§ **EXERCISE DETAILS**
Search the data for the word "scene" and copy every line that contains it.

## START RECORDS SUPPLIED

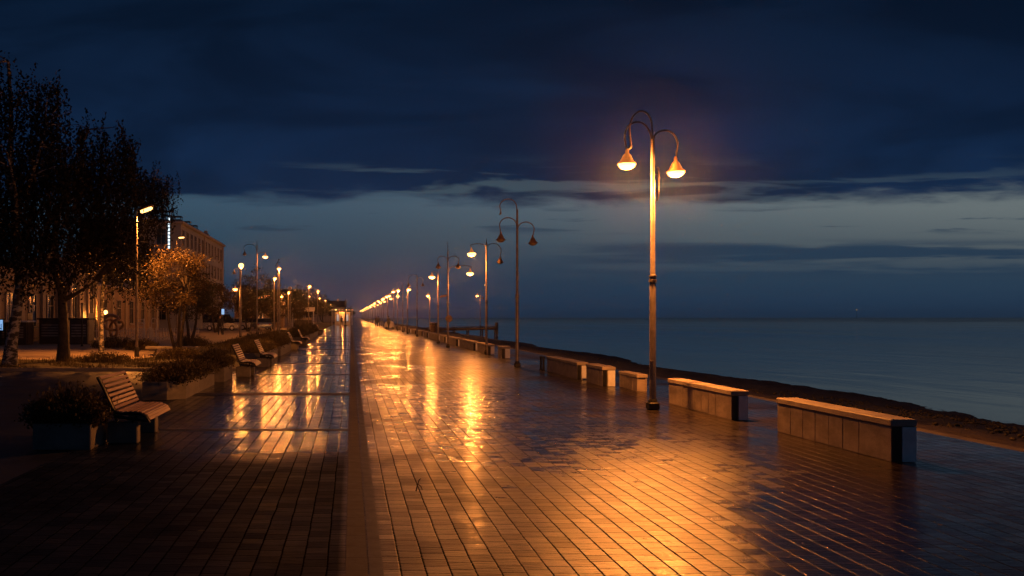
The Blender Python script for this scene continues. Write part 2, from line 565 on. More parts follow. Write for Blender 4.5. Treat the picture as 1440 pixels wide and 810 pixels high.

## END RECORDS SUPPLIED
## START RECORDS SUPPLIED

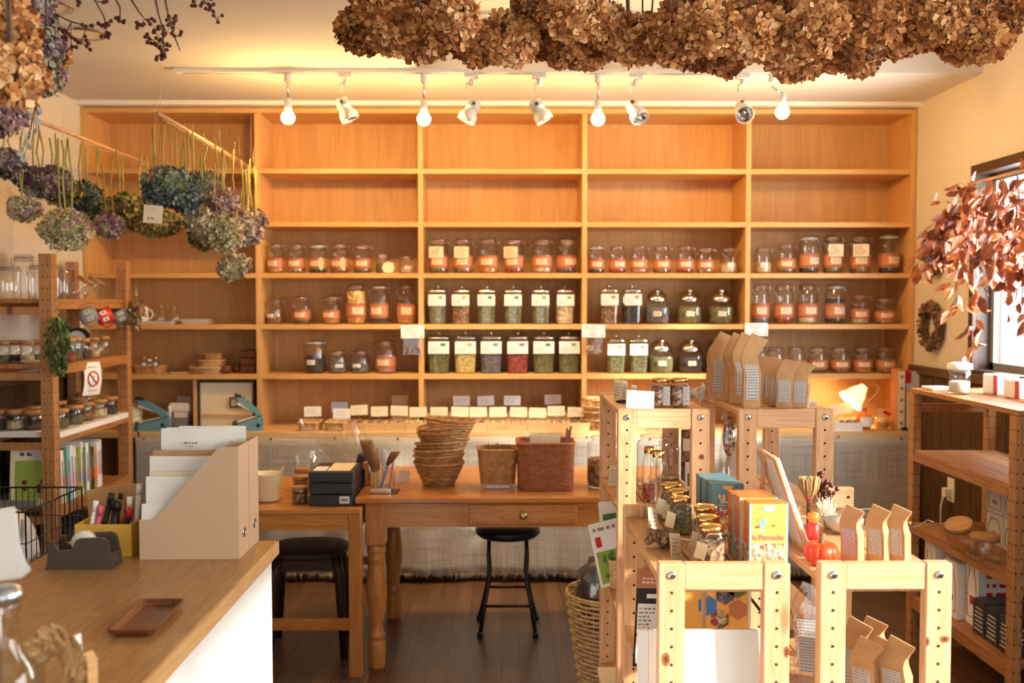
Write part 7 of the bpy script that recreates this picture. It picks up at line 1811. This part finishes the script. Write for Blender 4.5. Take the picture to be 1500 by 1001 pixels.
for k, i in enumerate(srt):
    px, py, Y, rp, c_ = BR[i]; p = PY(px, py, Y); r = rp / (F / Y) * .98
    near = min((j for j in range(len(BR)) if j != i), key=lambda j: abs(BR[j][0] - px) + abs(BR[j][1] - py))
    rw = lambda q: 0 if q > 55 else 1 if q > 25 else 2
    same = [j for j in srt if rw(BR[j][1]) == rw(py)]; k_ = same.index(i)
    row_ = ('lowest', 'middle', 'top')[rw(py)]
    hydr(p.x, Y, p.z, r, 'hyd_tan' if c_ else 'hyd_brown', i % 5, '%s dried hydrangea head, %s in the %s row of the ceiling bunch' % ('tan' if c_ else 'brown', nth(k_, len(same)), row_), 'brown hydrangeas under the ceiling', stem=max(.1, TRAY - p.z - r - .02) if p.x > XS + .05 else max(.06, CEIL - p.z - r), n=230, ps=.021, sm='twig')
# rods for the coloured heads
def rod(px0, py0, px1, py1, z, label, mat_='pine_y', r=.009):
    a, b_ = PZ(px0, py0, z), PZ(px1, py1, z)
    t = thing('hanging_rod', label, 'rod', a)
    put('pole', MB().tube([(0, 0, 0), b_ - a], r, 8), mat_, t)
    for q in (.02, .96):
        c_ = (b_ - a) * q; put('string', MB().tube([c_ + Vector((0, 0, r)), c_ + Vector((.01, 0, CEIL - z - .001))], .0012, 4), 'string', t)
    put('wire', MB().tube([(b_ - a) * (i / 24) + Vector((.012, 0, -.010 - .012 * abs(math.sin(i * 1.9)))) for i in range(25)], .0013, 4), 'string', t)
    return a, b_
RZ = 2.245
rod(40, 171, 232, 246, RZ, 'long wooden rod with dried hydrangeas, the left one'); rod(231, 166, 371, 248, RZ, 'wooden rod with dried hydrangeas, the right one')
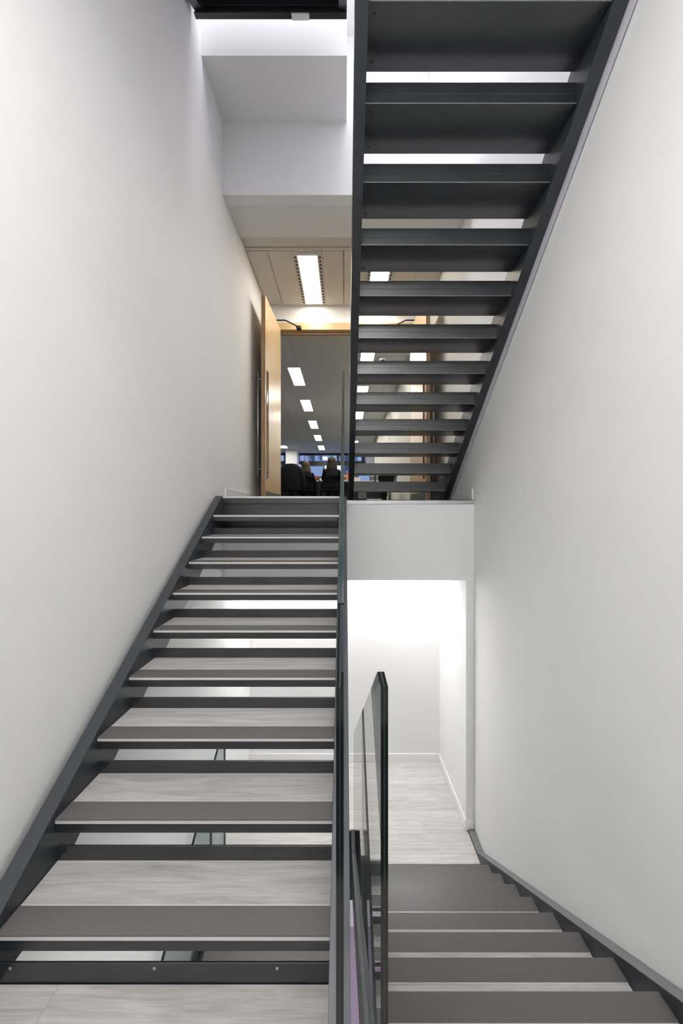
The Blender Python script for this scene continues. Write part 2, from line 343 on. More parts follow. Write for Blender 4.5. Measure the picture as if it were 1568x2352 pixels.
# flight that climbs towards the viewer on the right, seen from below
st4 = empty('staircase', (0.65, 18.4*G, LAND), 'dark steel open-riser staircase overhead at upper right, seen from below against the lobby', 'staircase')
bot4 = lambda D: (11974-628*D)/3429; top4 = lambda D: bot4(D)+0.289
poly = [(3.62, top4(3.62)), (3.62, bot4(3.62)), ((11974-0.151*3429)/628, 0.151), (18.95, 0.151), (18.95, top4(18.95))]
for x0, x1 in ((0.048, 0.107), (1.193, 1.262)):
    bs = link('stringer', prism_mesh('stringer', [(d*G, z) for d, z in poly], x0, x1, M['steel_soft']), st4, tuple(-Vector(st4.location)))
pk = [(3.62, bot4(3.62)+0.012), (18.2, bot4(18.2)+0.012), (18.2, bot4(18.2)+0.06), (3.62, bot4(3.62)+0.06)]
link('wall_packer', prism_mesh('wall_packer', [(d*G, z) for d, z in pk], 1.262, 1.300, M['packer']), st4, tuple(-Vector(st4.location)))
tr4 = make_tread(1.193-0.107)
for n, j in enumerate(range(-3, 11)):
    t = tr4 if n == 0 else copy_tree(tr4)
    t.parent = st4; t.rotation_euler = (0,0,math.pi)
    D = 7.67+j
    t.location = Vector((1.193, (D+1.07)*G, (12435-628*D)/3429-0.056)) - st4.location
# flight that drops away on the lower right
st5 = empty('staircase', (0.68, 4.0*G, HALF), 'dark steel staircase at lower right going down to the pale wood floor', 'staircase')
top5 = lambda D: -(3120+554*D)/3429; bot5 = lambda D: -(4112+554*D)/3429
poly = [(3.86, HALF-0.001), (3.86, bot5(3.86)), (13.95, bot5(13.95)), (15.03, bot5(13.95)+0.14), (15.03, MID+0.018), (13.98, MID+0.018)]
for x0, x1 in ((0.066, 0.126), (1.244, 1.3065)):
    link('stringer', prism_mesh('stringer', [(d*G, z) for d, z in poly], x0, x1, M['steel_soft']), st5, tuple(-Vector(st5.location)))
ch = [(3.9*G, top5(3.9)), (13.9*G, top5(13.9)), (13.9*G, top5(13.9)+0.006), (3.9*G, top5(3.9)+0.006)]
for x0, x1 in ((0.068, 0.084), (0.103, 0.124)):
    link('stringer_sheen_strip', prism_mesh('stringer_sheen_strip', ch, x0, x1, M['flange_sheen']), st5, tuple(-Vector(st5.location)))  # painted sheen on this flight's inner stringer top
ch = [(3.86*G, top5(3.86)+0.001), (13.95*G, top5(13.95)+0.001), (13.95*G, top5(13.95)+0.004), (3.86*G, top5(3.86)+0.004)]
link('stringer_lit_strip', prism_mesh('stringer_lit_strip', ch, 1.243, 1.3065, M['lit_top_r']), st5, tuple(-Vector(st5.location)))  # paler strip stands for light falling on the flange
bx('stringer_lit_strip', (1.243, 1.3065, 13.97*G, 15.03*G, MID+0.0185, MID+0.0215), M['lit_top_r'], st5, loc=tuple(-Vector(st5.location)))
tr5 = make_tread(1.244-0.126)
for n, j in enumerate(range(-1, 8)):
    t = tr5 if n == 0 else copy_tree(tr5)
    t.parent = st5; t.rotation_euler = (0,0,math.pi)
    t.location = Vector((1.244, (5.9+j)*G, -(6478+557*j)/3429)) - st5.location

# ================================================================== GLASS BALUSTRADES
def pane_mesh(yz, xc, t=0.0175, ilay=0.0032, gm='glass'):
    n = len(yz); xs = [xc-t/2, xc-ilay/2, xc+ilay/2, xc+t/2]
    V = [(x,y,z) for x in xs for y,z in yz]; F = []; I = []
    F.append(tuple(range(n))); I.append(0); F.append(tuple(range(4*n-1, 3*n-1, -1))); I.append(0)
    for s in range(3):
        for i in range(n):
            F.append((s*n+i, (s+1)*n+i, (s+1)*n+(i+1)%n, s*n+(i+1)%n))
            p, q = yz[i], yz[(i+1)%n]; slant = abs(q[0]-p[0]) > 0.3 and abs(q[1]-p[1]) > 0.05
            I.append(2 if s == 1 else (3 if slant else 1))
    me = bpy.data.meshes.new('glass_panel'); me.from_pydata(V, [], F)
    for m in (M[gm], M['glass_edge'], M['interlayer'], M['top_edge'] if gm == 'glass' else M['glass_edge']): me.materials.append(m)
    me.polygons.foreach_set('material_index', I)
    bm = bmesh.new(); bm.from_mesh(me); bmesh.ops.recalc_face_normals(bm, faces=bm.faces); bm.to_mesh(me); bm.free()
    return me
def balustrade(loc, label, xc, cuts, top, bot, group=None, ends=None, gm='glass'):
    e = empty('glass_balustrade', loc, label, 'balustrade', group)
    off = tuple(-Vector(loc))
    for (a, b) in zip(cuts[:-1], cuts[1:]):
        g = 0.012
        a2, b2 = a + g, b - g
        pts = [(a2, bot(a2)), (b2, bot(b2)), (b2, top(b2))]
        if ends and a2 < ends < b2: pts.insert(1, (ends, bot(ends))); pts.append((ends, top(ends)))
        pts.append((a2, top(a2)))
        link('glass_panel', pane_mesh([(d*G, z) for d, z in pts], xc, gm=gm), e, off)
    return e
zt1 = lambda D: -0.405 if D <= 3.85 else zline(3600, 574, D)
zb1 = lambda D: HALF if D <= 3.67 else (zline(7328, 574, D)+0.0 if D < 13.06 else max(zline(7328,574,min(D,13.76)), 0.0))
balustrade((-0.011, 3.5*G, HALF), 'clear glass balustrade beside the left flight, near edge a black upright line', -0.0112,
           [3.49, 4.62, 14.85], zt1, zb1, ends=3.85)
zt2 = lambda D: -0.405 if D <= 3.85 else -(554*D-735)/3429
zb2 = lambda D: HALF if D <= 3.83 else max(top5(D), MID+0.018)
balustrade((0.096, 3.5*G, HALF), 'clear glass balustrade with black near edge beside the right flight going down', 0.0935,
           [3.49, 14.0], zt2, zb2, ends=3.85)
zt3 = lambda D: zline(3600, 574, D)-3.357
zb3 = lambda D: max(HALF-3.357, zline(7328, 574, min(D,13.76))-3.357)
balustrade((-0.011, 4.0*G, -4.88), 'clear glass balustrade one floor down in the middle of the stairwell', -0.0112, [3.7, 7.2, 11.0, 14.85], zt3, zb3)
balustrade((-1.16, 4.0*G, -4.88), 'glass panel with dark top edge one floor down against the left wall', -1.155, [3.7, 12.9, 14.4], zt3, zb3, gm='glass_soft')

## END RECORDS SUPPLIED

§ **ANSWER FOR THE TASK**
The Blender Python script for this scene continues. Write part 2, from line 565 on. More parts follow. Write for Blender 4.5. Treat the picture as 1440 pixels wide and 810 pixels high.
The Blender Python script for this scene continues. Write part 2, from line 343 on. More parts follow. Write for Blender 4.5. Measure the picture as if it were 1568x2352 pixels.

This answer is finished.